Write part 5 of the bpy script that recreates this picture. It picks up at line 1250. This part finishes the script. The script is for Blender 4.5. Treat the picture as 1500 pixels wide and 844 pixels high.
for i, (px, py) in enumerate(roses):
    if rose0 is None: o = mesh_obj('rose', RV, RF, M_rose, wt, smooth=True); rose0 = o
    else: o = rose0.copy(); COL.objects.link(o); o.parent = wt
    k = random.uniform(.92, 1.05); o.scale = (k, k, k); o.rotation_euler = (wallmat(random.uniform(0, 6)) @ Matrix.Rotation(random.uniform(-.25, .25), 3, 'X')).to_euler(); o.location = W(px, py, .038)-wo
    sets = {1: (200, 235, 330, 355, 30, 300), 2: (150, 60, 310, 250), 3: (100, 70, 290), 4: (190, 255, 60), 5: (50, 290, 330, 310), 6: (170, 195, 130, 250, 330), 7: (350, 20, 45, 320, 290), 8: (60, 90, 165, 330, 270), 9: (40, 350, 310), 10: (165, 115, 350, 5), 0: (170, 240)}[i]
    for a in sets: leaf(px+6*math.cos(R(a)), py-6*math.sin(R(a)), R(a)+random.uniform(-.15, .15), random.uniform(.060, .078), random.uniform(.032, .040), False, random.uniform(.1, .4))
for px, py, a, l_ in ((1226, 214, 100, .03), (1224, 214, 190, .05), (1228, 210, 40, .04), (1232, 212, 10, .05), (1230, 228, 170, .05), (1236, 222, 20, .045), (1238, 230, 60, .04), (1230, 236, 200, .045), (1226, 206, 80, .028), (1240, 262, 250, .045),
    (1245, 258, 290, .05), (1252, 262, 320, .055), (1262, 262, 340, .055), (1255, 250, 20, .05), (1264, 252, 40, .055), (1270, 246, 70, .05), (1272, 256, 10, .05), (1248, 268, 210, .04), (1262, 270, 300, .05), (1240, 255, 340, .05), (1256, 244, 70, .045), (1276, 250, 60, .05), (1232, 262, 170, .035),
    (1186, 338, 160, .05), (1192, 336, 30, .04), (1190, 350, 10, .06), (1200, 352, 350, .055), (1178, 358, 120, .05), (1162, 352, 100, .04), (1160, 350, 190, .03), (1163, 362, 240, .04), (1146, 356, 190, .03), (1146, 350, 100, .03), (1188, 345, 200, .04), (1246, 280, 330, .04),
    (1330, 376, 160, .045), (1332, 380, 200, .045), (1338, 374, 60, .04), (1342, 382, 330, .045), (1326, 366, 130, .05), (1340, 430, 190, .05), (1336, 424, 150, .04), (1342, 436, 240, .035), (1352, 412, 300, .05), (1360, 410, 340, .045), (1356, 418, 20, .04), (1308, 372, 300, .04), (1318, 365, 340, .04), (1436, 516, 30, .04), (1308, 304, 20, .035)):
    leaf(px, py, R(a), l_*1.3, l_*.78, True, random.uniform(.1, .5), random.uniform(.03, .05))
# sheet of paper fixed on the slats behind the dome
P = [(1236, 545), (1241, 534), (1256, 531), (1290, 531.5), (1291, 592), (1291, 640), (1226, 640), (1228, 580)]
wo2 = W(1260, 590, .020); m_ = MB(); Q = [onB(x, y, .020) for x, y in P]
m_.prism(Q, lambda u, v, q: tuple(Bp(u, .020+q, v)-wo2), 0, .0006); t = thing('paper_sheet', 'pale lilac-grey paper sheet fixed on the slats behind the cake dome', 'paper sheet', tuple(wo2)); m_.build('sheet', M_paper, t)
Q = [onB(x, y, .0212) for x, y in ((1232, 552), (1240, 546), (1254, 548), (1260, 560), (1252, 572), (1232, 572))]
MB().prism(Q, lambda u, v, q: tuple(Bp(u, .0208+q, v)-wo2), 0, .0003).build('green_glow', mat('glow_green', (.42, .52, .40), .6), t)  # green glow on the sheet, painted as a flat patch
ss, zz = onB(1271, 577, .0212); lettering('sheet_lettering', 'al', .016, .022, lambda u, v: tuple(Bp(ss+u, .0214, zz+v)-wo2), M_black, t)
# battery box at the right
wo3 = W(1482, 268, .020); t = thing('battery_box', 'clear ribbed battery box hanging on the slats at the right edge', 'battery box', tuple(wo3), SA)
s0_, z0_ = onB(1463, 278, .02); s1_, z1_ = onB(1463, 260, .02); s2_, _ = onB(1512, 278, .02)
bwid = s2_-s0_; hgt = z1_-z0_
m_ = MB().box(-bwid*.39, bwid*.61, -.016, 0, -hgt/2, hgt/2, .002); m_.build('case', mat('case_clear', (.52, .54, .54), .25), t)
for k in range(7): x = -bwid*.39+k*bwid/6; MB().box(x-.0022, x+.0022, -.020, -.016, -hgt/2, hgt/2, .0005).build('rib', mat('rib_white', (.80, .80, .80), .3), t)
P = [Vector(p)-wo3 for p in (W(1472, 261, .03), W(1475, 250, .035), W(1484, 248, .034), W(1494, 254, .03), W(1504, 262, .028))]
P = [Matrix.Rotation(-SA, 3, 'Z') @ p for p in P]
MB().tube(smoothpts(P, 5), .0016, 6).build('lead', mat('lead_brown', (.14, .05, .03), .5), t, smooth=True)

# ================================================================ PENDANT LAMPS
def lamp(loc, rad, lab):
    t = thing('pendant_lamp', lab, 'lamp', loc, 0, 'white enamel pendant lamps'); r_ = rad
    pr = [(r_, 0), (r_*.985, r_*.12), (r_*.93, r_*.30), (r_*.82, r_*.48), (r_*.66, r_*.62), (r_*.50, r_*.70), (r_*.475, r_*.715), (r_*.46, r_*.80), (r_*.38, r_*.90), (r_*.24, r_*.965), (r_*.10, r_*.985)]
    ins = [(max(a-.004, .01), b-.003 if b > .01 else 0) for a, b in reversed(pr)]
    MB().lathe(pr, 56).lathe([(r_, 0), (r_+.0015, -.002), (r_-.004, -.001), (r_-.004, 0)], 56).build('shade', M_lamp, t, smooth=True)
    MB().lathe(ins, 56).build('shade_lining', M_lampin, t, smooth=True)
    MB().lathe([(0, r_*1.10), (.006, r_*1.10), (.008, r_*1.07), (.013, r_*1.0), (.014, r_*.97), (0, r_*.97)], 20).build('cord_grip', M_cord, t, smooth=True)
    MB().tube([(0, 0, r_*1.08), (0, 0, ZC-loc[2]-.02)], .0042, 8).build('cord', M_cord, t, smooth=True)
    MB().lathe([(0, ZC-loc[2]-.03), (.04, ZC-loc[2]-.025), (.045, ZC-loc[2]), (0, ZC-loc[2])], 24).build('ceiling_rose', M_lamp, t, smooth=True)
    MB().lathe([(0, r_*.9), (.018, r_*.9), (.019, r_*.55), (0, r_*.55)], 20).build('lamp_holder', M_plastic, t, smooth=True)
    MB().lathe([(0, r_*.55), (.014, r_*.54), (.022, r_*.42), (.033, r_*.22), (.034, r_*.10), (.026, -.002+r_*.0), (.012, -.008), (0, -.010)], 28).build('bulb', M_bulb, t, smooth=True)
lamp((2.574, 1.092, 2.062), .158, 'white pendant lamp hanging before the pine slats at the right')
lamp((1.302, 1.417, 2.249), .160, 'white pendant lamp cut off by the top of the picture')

● ● ● ● ●

• Requirement
Find all the lines containing "picture" in the material, then copy them.

• Complete response
Write part 5 of the bpy script that recreates this picture. It picks up at line 1250. This part finishes the script. The script is for Blender 4.5. Treat the picture as 1500 pixels wide and 844 pixels high.
lamp((1.302, 1.417, 2.249), .160, 'white pendant lamp cut off by the top of the picture')